F夫妻とフィル君の励ましと具体的なアドバイスをもらった引っ越し初日。新生活が大変なことは決定ですが、「きっと解決する」と思えました。心配性の私は前日からずっと憂鬱だったのですが、この段階で「頑張ろう」と思え、この日は眠ることが出来ました。

翌日には水道屋さんがやってきた!

F夫妻が手配してくれた水道屋さんは、何と引っ越し翌日に来てくれました。

とても丁寧に見てくれて、修理箇所を絵に描いて説明してくれました。

問題点がたくさん分かりましたが、大きな問題としては

*ユーティリティースペースの配管&電気配線のやりなおし
*暖房ラジエーター、少なくとも3つは交換

この2つは絶対やらないとなりません。

細かい問題は大きな工事の最中にちょっとずつやっていこうということになりました。

この日から、大工さんとハンディマンさん(大物ではない修理仕事を請け負ってくれる人をイギリスではそう呼びます)が次々にやって来て、見積もりや修理が始まっています。
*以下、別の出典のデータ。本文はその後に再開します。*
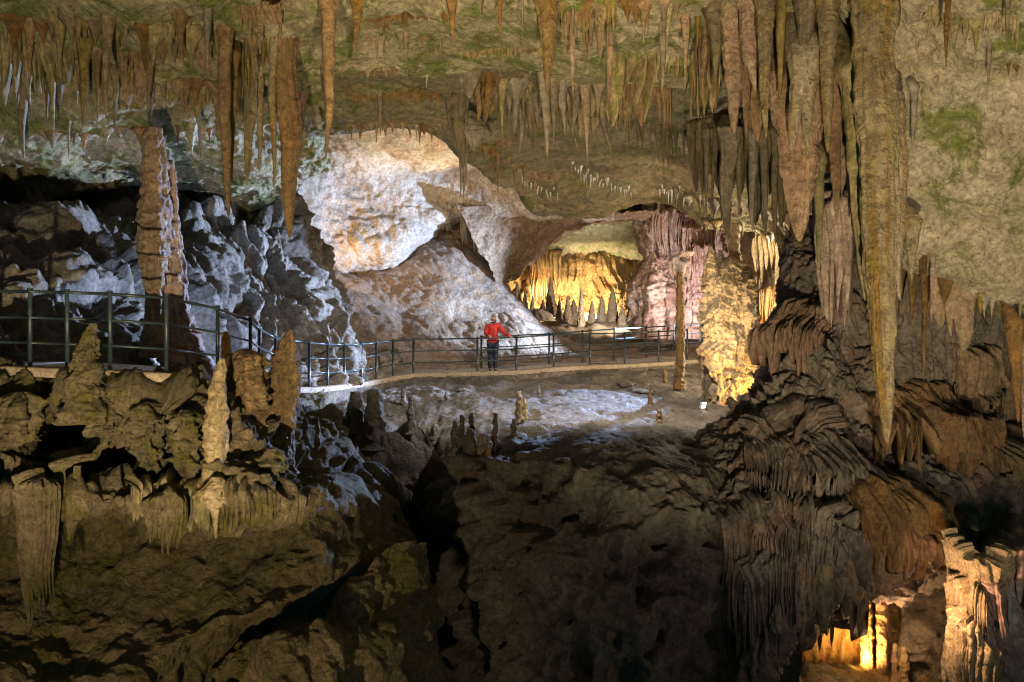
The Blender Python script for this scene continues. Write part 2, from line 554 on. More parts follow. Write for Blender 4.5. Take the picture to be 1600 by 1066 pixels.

屋根裏へのハシゴを組み立て中のハンディマンのサムさん。先週末、ハシゴは無事設置できました。しかし屋根裏の断熱材の状態がひどかったので、ここにもコストが掛ることが判明しました(涙)。

やることがたくさんありすぎて、まだまだ大変です。一気に工事するお金もなく、優秀な業者さんはいつも多忙なのでそう簡単に予約できません。優先順位を付けて長い目でやっていくしかなさそうです。

手つかずの庭。大きな月桂樹がお隣に迷惑をかけているので、木をどうにかしなくてはなりません。太い枝だけ少し切りました。なかなか庭の手入れまで行きつけません…。

新居での暮らしを楽しめるまでにはもう少し時間が掛かりそうです。でも友人たちの温かい助けがあるので、何とか頑張れそうです。

居間部分だけ、暮らせる程度には整えました。でも壁には売主さんが額縁や鏡のために開けた穴がたくさんあり、また壁中のペンキも剥げて汚れています。

前の家から持ってきた額縁も少しずつ設置しています。

この家を通して、さらにディープなイギリスの生活が見られたら…とは期待しています。その詳細を、このコラムで書いていきたいです。